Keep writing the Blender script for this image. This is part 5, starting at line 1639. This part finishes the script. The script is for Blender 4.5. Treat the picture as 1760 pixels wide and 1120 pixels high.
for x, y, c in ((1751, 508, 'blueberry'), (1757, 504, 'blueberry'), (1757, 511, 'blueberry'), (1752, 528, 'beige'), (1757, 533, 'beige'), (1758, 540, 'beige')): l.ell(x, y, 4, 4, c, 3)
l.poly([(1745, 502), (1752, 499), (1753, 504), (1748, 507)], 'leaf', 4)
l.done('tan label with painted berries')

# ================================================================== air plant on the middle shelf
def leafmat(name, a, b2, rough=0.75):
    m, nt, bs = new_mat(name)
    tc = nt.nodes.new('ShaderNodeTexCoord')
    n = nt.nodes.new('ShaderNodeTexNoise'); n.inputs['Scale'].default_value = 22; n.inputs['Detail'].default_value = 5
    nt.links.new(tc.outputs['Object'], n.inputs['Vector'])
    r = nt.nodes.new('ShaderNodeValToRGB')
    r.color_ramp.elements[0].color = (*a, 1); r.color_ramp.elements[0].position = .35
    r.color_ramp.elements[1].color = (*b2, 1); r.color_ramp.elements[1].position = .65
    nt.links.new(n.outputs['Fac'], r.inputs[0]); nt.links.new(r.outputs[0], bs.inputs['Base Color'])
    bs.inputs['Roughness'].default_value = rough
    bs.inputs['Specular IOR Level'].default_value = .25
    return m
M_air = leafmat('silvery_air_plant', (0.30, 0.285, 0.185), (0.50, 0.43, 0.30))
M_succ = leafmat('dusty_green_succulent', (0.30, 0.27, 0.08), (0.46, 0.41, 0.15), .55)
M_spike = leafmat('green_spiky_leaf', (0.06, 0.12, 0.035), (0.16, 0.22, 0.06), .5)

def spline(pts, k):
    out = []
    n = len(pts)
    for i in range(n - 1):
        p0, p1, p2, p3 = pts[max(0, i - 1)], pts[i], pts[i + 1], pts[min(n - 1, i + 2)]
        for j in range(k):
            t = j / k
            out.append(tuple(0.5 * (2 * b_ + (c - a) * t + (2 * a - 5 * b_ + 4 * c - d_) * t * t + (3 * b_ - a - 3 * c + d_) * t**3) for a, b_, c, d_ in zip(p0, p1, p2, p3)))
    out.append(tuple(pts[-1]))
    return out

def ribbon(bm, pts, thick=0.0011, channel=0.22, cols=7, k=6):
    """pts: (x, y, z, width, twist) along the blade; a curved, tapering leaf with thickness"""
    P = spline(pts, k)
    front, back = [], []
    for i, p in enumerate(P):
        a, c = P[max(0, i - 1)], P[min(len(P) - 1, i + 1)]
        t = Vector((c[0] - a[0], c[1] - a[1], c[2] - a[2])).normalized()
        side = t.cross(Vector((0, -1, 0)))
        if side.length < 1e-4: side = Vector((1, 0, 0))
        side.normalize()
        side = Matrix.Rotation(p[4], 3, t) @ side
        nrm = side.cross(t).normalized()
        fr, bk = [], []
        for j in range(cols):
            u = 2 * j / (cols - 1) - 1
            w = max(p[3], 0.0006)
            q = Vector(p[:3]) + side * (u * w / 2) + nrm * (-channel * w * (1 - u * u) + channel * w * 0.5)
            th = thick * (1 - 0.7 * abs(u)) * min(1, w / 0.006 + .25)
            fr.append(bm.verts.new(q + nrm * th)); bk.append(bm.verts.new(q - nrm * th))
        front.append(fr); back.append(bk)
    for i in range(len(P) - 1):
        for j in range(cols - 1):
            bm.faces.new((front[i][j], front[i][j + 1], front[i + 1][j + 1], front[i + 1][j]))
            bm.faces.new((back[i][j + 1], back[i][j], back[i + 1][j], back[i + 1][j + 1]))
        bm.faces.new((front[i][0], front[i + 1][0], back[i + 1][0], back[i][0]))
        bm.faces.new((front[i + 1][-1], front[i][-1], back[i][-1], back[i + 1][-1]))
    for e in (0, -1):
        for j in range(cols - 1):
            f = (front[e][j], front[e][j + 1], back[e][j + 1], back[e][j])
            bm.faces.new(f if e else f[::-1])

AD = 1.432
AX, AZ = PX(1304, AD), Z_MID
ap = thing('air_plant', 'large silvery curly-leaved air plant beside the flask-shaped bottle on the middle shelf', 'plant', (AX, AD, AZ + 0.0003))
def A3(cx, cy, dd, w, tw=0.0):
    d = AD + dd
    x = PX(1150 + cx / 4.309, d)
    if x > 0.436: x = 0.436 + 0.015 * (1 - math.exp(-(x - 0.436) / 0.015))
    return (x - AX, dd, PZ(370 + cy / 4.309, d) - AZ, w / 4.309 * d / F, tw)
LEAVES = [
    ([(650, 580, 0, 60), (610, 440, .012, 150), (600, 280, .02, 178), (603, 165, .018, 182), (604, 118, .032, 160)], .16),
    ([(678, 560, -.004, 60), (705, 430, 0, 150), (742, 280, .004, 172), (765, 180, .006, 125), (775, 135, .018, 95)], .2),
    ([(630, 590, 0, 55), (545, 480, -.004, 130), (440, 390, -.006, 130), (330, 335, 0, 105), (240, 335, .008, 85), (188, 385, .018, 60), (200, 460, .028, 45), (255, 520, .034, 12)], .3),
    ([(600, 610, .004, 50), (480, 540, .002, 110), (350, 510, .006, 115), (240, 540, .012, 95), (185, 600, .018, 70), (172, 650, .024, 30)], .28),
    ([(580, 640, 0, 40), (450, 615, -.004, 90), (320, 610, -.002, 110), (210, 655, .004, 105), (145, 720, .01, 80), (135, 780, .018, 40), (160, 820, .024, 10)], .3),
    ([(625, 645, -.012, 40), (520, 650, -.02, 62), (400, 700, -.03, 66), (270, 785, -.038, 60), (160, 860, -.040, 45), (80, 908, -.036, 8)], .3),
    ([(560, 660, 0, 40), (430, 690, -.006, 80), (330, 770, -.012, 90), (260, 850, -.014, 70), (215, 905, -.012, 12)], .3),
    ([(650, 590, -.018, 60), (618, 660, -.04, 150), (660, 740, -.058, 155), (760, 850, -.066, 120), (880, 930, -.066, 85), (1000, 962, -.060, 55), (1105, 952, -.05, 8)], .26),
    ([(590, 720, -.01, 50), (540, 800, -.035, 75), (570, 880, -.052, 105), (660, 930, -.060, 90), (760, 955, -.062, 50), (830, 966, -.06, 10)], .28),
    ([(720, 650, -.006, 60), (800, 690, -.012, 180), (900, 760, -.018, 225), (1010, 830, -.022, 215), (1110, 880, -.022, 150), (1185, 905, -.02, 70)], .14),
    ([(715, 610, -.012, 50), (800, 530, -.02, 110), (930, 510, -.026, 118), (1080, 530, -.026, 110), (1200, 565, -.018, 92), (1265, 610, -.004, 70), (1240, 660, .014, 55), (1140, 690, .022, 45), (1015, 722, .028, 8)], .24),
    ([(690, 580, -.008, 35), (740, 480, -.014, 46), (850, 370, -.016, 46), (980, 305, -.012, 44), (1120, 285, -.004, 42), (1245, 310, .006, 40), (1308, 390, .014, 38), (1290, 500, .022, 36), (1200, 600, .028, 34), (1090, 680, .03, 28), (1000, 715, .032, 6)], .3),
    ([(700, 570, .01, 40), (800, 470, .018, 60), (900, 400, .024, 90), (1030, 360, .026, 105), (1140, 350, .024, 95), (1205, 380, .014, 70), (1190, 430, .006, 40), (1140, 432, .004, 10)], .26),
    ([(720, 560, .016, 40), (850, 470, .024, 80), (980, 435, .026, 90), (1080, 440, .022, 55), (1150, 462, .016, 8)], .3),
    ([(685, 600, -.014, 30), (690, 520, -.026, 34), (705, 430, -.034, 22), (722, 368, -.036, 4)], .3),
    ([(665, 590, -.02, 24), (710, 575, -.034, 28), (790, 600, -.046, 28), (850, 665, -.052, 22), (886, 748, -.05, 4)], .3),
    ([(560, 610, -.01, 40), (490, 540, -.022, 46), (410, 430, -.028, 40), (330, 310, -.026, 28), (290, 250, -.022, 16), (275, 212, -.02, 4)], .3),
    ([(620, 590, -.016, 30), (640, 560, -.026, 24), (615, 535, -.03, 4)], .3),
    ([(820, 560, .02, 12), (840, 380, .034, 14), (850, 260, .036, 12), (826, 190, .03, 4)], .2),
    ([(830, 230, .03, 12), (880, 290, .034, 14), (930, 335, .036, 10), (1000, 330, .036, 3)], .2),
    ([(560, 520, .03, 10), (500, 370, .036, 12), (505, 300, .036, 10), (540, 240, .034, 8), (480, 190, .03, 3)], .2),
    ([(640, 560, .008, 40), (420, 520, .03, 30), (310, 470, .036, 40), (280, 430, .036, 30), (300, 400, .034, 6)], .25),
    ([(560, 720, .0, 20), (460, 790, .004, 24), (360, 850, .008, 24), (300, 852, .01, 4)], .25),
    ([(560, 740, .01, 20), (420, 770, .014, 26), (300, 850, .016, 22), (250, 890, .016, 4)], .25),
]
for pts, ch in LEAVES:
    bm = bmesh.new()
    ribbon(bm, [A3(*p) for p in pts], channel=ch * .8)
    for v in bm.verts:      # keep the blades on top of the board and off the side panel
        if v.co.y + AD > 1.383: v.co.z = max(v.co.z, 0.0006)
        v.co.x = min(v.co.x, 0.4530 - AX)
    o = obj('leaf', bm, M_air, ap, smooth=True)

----

__SET PROBLEM__: Print the listing above from its first line through the line with "l.done('tan label with painted berries')", and stop there.

__RESULT__:
Keep writing the Blender script for this image. This is part 5, starting at line 1639. This part finishes the script. The script is for Blender 4.5. Treat the picture as 1760 pixels wide and 1120 pixels high.
for x, y, c in ((1751, 508, 'blueberry'), (1757, 504, 'blueberry'), (1757, 511, 'blueberry'), (1752, 528, 'beige'), (1757, 533, 'beige'), (1758, 540, 'beige')): l.ell(x, y, 4, 4, c, 3)
l.poly([(1745, 502), (1752, 499), (1753, 504), (1748, 507)], 'leaf', 4)
l.done('tan label with painted berries')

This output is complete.